§ **Short problem**
Give back, unchanged, the line with "lc = lc * (.75", the line with "tag(o, 'low dark", and every line between them, and no other line.

# Start of Data block

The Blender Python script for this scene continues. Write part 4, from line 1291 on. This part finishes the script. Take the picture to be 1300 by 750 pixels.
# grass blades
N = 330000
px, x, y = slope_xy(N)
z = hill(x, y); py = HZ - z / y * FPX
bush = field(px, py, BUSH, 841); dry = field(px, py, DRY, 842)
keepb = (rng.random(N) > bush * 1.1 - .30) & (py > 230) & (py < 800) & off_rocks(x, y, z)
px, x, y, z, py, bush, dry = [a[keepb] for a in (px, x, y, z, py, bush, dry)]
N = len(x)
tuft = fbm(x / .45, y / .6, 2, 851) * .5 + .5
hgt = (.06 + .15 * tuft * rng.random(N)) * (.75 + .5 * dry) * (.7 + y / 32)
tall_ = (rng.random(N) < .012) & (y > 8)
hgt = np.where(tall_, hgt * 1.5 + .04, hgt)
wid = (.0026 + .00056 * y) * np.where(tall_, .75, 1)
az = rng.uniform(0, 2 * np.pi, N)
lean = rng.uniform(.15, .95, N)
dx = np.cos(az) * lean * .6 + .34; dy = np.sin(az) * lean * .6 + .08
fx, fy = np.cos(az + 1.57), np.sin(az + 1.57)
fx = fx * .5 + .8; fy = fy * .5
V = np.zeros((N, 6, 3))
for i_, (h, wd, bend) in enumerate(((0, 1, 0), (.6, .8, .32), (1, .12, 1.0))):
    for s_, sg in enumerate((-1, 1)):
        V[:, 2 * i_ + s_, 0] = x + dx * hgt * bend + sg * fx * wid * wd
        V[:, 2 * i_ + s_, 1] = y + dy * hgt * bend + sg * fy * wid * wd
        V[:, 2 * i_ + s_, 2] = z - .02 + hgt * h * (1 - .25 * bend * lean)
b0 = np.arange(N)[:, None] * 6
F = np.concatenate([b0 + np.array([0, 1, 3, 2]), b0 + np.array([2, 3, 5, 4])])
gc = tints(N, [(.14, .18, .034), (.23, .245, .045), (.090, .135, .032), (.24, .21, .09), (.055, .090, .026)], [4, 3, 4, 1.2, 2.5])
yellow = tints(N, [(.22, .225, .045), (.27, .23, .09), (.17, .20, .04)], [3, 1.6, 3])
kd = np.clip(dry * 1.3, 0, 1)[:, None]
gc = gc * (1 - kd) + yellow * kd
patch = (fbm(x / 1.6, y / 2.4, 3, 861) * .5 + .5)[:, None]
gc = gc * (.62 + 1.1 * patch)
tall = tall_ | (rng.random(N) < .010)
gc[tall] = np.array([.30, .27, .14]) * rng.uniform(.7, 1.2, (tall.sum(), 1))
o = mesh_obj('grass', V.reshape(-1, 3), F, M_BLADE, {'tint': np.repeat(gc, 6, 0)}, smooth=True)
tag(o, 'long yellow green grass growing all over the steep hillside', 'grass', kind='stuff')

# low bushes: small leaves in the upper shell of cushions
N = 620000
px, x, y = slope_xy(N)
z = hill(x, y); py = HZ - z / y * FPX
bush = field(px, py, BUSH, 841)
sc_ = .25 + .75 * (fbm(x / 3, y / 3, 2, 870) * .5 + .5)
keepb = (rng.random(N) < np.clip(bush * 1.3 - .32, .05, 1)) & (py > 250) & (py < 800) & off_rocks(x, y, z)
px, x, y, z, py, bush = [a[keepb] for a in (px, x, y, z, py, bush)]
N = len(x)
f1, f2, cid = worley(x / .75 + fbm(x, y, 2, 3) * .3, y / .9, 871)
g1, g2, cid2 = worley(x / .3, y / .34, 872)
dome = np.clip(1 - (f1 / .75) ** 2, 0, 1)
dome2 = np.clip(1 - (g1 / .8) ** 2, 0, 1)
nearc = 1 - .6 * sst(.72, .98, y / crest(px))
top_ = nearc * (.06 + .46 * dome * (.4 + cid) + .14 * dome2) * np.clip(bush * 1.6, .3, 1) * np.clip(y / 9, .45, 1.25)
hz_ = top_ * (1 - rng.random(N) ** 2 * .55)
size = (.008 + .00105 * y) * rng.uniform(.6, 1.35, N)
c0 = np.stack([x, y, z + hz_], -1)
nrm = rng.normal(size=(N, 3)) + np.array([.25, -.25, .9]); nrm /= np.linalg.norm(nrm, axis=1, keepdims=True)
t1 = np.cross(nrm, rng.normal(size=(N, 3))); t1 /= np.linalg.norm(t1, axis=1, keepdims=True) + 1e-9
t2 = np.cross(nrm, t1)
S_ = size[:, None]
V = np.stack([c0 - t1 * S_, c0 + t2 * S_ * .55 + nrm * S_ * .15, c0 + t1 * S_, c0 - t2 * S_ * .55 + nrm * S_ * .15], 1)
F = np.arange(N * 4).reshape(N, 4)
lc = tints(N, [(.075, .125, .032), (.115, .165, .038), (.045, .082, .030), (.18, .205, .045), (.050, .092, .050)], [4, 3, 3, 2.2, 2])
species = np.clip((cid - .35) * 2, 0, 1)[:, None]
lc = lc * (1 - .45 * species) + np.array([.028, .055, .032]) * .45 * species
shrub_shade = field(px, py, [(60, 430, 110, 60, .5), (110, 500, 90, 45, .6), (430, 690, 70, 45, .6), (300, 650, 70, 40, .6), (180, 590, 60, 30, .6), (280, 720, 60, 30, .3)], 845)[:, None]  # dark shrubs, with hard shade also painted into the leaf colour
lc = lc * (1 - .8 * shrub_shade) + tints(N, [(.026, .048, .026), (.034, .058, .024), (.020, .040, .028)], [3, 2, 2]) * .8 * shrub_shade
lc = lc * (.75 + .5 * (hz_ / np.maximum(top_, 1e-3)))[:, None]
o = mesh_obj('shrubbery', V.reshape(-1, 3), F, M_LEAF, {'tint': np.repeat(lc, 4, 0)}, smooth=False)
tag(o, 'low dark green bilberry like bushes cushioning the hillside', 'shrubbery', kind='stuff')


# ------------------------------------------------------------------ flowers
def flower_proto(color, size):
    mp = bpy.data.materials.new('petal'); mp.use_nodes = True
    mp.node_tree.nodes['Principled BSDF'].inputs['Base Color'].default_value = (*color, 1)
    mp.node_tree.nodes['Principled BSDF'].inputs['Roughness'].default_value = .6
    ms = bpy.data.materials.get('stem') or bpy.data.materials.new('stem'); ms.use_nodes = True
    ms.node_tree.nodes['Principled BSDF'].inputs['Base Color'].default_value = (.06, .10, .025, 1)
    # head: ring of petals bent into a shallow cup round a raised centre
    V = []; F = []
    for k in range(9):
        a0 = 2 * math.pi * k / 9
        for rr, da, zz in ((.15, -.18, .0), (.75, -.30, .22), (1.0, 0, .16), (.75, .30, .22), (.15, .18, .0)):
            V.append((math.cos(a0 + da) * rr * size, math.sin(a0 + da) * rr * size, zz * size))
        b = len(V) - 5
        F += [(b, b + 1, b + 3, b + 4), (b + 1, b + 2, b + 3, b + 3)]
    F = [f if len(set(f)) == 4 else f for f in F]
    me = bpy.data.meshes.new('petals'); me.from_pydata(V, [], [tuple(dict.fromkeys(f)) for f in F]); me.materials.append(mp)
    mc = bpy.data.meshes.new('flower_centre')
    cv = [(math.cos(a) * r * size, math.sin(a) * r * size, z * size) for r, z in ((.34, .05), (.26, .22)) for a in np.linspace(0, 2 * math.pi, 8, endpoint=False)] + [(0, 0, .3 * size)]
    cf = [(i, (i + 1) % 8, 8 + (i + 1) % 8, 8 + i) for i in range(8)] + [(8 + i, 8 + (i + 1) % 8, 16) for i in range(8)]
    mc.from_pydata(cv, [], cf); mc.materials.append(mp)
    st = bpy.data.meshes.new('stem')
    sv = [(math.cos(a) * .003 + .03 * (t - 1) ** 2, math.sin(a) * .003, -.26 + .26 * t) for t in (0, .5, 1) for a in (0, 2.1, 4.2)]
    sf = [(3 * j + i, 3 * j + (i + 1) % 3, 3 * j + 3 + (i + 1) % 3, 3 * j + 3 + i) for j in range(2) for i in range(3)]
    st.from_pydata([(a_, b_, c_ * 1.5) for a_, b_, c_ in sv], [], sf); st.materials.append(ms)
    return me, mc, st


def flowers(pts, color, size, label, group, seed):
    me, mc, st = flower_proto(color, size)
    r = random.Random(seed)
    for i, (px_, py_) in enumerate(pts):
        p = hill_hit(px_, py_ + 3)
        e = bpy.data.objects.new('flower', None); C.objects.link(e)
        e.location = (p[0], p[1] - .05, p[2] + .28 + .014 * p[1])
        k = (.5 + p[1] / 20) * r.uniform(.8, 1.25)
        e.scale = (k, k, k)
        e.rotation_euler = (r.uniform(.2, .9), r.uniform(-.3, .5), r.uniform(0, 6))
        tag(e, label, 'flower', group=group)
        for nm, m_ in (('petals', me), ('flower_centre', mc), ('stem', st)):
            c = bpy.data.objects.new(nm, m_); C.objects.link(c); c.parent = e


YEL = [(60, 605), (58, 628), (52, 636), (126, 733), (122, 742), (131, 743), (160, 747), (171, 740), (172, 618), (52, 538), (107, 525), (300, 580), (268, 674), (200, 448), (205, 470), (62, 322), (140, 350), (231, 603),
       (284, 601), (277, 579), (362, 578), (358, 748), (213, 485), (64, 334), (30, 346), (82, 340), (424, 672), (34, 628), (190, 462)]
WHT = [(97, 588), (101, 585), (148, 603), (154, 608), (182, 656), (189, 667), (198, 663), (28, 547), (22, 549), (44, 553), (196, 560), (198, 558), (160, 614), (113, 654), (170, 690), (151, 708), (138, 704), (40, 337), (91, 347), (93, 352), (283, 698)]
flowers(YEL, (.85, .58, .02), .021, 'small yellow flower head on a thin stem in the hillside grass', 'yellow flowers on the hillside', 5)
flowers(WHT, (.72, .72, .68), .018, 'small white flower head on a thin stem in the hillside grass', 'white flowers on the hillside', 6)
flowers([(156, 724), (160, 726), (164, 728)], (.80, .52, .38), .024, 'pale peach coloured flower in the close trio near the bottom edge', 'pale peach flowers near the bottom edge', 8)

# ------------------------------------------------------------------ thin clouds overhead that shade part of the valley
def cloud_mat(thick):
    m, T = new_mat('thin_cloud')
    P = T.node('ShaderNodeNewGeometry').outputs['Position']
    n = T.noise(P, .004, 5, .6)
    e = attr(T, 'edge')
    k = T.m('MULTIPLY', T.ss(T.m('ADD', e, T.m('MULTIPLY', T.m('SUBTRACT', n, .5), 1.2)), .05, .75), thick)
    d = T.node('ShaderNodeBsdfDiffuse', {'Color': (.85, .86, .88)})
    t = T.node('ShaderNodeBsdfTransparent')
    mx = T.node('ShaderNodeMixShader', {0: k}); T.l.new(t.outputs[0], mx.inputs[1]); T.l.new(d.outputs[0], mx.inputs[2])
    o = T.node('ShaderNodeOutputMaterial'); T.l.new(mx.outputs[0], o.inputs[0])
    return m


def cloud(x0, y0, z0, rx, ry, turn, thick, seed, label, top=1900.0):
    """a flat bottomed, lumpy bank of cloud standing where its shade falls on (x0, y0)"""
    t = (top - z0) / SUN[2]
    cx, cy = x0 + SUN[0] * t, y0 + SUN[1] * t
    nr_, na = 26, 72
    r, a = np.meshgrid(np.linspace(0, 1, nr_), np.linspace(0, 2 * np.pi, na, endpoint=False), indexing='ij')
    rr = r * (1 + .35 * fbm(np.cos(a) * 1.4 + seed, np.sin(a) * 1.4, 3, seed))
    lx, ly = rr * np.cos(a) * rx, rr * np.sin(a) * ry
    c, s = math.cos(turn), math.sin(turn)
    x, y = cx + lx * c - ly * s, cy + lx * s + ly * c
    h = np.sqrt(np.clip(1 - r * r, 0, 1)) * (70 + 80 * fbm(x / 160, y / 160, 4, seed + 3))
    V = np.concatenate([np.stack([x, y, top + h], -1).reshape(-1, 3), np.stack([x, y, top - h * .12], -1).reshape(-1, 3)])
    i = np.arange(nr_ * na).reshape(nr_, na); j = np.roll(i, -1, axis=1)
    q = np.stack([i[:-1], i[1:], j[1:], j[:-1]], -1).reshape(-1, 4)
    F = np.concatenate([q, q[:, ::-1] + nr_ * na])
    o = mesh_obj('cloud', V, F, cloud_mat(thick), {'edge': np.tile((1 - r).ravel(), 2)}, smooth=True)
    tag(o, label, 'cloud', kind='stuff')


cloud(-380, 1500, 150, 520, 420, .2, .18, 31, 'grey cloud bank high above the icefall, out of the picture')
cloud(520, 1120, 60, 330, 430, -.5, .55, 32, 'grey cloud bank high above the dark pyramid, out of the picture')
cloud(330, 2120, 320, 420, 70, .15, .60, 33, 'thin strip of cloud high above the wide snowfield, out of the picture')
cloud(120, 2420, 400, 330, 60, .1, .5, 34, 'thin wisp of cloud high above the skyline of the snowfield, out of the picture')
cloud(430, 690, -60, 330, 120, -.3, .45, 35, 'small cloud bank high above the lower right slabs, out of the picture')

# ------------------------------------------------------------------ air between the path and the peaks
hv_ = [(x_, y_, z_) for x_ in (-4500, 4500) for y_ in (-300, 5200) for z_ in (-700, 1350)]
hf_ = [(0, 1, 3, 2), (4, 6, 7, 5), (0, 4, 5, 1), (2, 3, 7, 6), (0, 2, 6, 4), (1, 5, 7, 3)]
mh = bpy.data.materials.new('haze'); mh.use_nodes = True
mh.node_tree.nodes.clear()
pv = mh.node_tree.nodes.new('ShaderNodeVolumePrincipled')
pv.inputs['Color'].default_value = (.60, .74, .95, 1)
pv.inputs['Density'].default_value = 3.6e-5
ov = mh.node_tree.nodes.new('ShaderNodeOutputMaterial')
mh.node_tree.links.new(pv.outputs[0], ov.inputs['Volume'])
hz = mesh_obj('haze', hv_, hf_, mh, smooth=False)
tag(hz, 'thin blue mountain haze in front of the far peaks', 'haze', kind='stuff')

# End of Data block

§ **Solution to the exercise**
lc = lc * (.75 + .5 * (hz_ / np.maximum(top_, 1e-3)))[:, None]
o = mesh_obj('shrubbery', V.reshape(-1, 3), F, M_LEAF, {'tint': np.repeat(lc, 4, 0)}, smooth=False)
tag(o, 'low dark green bilberry like bushes cushioning the hillside', 'shrubbery', kind='stuff')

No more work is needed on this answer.